Jaime Noguerol
EL ÁNGULO INVERSO
La mirada sabia del barman
UN CAFÉ SOLO
No parece difícil ni complejo. ¿Quién no intenta poner cuidado y atención en lo que hace o decide? Sin interrogantes, ésta es la definición de la Academia para la palabra responsable. Ahí puede que este adjetivo ya nos parezca más grande y se nos atragante un poco. Hasta puede que lleguemos a admitir, en un susurro, que quizás no siempre lo seamos. A buen seguro encontraremos una justificación que nos libere de esos deslices: demasiado jóvenes, demasiado mayores, nos obligaron, el alcohol, no lo pensamos bien… Y así intentaremos evadir la responsabilidad, eso que dicen “es la capacidad para reconocer y aceptar las consecuencias de un hecho realizado libremente”. El problema puede estar en que parece que nos hemos convencido de que siempre es cosa de los demás y de que nosotros estamos libres de ejercerla.
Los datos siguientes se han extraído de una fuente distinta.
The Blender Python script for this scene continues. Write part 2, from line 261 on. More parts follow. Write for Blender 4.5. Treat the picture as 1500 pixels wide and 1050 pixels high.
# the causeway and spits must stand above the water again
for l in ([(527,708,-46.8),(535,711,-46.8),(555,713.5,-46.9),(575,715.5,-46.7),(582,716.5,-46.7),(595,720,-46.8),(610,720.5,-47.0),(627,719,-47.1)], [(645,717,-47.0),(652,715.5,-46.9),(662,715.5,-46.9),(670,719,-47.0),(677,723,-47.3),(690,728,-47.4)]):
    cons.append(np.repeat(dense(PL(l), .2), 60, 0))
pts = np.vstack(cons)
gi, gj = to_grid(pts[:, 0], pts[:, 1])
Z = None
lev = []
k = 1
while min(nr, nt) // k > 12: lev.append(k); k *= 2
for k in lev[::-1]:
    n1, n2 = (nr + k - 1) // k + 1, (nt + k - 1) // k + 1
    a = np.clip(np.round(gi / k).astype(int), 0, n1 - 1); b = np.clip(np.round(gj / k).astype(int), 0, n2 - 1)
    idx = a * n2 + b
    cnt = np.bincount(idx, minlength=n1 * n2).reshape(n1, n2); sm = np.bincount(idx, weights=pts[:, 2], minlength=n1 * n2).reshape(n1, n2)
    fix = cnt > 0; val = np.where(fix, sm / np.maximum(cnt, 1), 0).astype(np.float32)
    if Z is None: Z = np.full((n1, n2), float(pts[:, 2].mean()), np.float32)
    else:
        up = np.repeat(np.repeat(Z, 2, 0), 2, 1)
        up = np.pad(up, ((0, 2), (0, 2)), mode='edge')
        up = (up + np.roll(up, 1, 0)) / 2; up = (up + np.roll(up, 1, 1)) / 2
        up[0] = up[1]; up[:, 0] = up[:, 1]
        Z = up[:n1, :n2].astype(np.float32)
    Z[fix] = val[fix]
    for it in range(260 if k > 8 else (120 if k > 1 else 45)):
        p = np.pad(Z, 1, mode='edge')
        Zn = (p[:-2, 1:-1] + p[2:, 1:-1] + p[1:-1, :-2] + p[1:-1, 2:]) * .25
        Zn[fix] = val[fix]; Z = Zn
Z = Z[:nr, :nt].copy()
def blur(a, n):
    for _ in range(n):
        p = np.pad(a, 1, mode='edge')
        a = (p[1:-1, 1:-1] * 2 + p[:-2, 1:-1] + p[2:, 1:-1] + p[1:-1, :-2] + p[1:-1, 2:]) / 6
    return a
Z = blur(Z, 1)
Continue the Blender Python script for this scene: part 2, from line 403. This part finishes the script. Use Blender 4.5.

Puede que también nos estemos acostumbrando a ver que cada vez hay menos consecuencias para quienes convierten la irresponsabilidad en una manera rutinaria de actuar y gobernar. Independientemente de las secuelas que deje en vidas ajenas. Ejemplos tenemos para todos los gustos, algunos demasiado trágicos.
¿De verdad pensamos que no tenemos nada que ver con las ruinas que empiezan a emerger en tantos espacios diferentes, desde los más íntimos a los más públicos?
Pero, ¿y nosotros? A nivel individual ¿somos capaces de entender y de asumir las consecuencias de nuestros actos, palabras y silencios en las cosas más cotidianas, más pequeñas? O preferimos pensar que lo que hacemos no es de una magnitud lo suficientemente importante como para que sacuda algunos cimientos y, por lo tanto, no merece ninguna amonestación. Por la única razón de que somos nosotros.
Si compartimos un vídeo de una paliza a la salida del colegio, ¿estamos libres de culpa si esos acosos y abusos continúan? Si quitamos a otros de una lista de espera para ponernos nosotros, ¿no tenemos nada que ver en el deterioro de un sistema que debería ser riguroso y justo? Si nos reímos y compartimos comentarios despectivos hacia otros colectivos, ¿somos inocentes del cargo de agresiones e insultos hacia ellos? Si nos saltamos sistemáticamente las normas, ¿seremos absueltos de generar conflictos que deterioren la convivencia?
Si ensuciamos las calles, acusamos solo por si acaso, rompemos mobiliario público, conducimos habiendo consumido drogas, no paramos habladurías humillantes, aplaudimos conductas reprobables, a los menores no les enseñamos límites, ensalzamos como héroes a pequeños villanos, prejuzgamos sin dar oportunidades, dictamos sentencias en voz alta sin saber y ridiculizamos los derechos de otros. ¿De verdad pensamos que no tenemos nada que ver con las ruinas que empiezan a emerger en tantos espacios diferentes, desde los más íntimos a los más públicos? Solo cabe una respuesta, aunque cada vez la neguemos más.
A no ser que nos suceda lo que Sigmund Freud afirmaba: “La mayoría de la gente no quiere realmente la libertad, la libertad implica responsabilidad y la mayoría de la gente le teme a la responsabilidad”.